Carey Perloff, ACT's artistic director, had long had A Little Night Music on her wish list, and invited Lamos to direct a production that would be underwritten by and presented at two other regional theaters. When both those theaters pulled out, Lamos figured the project was dead. "Someone called me and said, 'I see you're doing Night Music,' and I said, 'I don't think so.' And he said, 'Well, your name is on a poster.' So I called Carey and asked, 'What's up?' She said, 'We're doing it! It's just too wonderful to pass up.'"

Despite the lack of financial help from the other theaters, Lamos called the budget "quite generous" and enough to present "a beautiful production with gorgeous costumes and a set that is quite large and does unusual things." The cast features a collection of Broadway veterans, including Patrick Cassidy as lawyer Fredrik Egerman, Karen Ziemba as actress Desiree Armfeldt, Emily Skinner as the wife of Desiree's lover, and Dana Ivey as Desiree's mother, who romantically manipulates all the characters by inviting them to spend a weekend together at her country estate.

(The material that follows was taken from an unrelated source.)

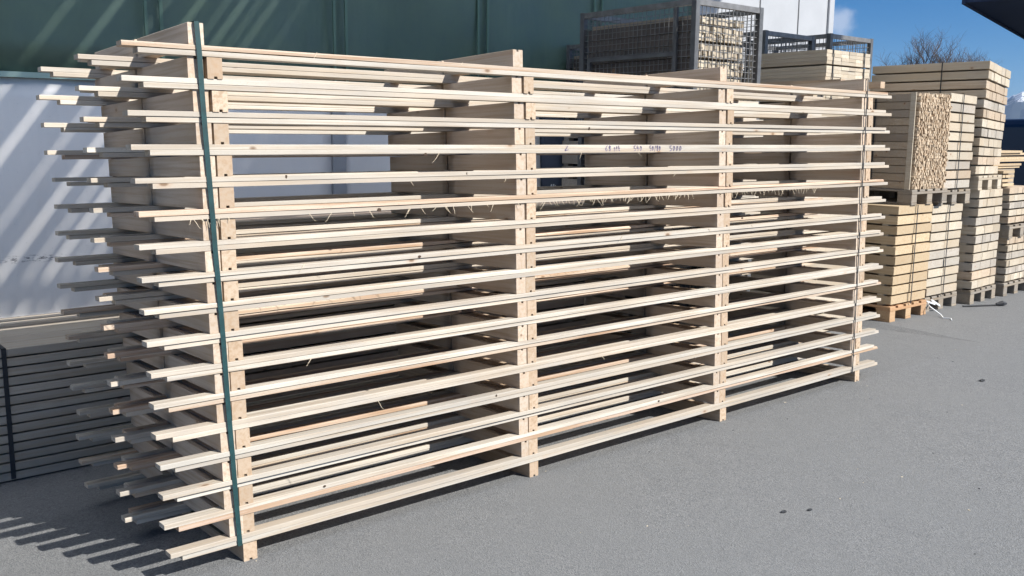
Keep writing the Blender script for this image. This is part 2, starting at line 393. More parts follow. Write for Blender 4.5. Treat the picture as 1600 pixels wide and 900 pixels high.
for stack in (0, 1):
    ys = 0 if stack == 0 else .5455
    for k in range(17):                         # k = 0 is the top row
        zt = (17-k)*PZ
        for inv in (0, 1):
            lean = (A[k]-A[0]) if inv else (B[k]-B[0])
            dx = rnd.uniform(-.006, .006) if stack == 0 else rnd.uniform(-.006, .006)
            dy = rnd.uniform(-.003, .004) if stack == 0 else rnd.uniform(-.004, .010)
            bx = lean if stack == 0 else lean+dx
            n = 17-k
            which = 'near' if stack == 0 else 'far'
            hgt = ('%s up' % ordn[n]) if 1 < n < 17 else ordn[n]
            lab = 'slatted softwood frame with legs %s, %s of its kind, in the %s stack' % ('up' if inv else 'down', hgt, which)
            if stack == 0 and k == 3 and inv: lab = 'slatted softwood frame with legs up bearing violet handwritten sizes, near stack'
            if stack == 0 and k == 5 and not inv: lab = 'slatted softwood frame with legs down, torn fibres hanging from its front slat, near stack'
            fz = zt-ST if inv else zt-PZ
            fr = thing('slatted_frame', lab, 'timber frame', (bx, ys+dy, fz-FALL*(ys+dy)), 0, 'nailed slatted timber frames in the strapped stack')
            fr.rotation_euler.x = -FALL
            frames[(stack, k, inv)] = fr
            x0 = (A[0] if inv else B[0])
            zs = 0.0006 if inv else HB+.0006
            for row in (0, 1):
                if stack == 0: sx_ = 0 if row == 0 else -.010+rnd.uniform(-.006, .006)
                else: sx_ = .035+rnd.uniform(-.01, .01) if row == 0 else -.012+rnd.uniform(-.008, .008)
                me = SLAT[rnd.randrange(9)]
                if row == 0 and stack == 0: me = SLAT[rnd.choice([0,1,2,4,5,7,8] if rnd.random() < .85 else [3, 6])]
                if (stack, row) in ((0,1),(1,0)) and 6 <= k <= 10 and rnd.random() < .6: me = ROUGH
                s = link('slat', me, fr, (x0+sx_, 0.0 if row == 0 else DEP-.056, zs))
            for i in range(4):
                xb = i*SP if inv else i*SP+BW+.005
                zb = ST+.0004 if inv else .0
                link('crossbeam', rnd.choice(BEAM[inv]), fr, (xb+rnd.uniform(-.0015,.0015), rnd.uniform(.001, .004), zb))
# hanging torn fibres under the front slat of one frame, few loose ones elsewhere
def fibres(parent, xs, y, z, mn, mxl, seed):
    r = random.Random(seed); b = MB()
    for x in xs:
        L = r.uniform(mn, mxl); a = r.uniform(-1, 1); p = Vector((x, y-.002, z)); pts = [p]
        lean_ = r.choice([-1, -.6, .2, .7, 1])
        for q in range(4):
            p = p+Vector((lean_*L*.22+r.uniform(-.002,.002), -r.uniform(0,.003)*a, -L*.25*(1 if q < 3 else .4))); pts.append(p.copy())
        b.tube(pts, [.0013, .0012, .001, .0008, .0004], 4)
    o = b.build('torn_fibres', M_fibre, parent); o['kind'] = 'stuff'; return o
fr = frames[(0, 5, 0)]
r = random.Random(3)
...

Lamos was a young actor appearing on Broadway in the musical Cyrano when he saw the original production of A Little Night Music. "It was such a change of pace for Broadway and for Stephen Sondheim," Lamos said. "It broke open the way people thought of Sondheim, that he could go from those smart, sarcastic, dark pieces like Company and Follies into this pretty heavenly meditation on love and sex and memory and sadness."

But Lamos also remembers having trouble understanding all the lyrics, a critical matter in a Sondheim musical. Improvements in sound enhancement have alleviated some of those concerns, he said, adding that "clarity has been a big issue for us right from the start of rehearsals."

In Finishing the Hat, one of his annotated compendiums of lyrics, Sondheim writes that original director Harold Prince has subsequently spoken dismissively of A Little Night Music. Sondheim writes, "I think Hal's lack of enthusiasm stems from two things: First, the show wasn't daringly different enough, as Company and Follies had been, and second, A Little Night Music was a writer's piece rather than a director's."

That doesn't sound like good news for a director. Lamos laughed. "Oh, I think it is, because it's so literate, and you can't paint with a different set of brushes because the lyrics are so intricate that if the audiences get lost the show starts to seep away, so a lot of it is pointing up the correct focus of the piece." Those lyrics are all set to variations on waltz combinations. "It's very much its own thing, and if you tinker with it too much you run a terrible risk."

Lamos will miss the opening night of A Little Night Music at the Geary Theatre, needing to head back to Connecticut, where he is artistic director of Westport Country Playhouse. When he directed Edward II at ACT in 2000, he had recently left Hartford Stage after 18 years as artistic director. He wanted the freedom of a freelance director who didn't need to worry about how his choices rebounded on him as the theater's leader. "I don't think I could have done a production there as out there as this," he said in 2000 of Hartford Stage and his ACT staging of Edward II .

But he had been wearying of traveling after 14 years as a freelancer, and he also missed time at home with his husband, when a surprise call switched his life to a new track. Paul Newman was scheduled to direct Of Mice and Men at Westport Country Playhouse, where his wife Joanne Woodward was co-artistic director. With Newman ailing, Lamos got a call asking him to be on standby, confidentially, should Newman not be able to proceed. That is what happened, and Lamos began rehearsals two weeks before Newman died.

"The next day, the head of the board asked me if I would be interested in being artistic director. I liked working there, and I had been missing having a dialogue with a constant audience instead of just flying from flower to flower. I was increasingly getting tired of being away from my husband." Together for 35 years now, it's been a long time since Lamos has felt the need to keep Jones "under wraps."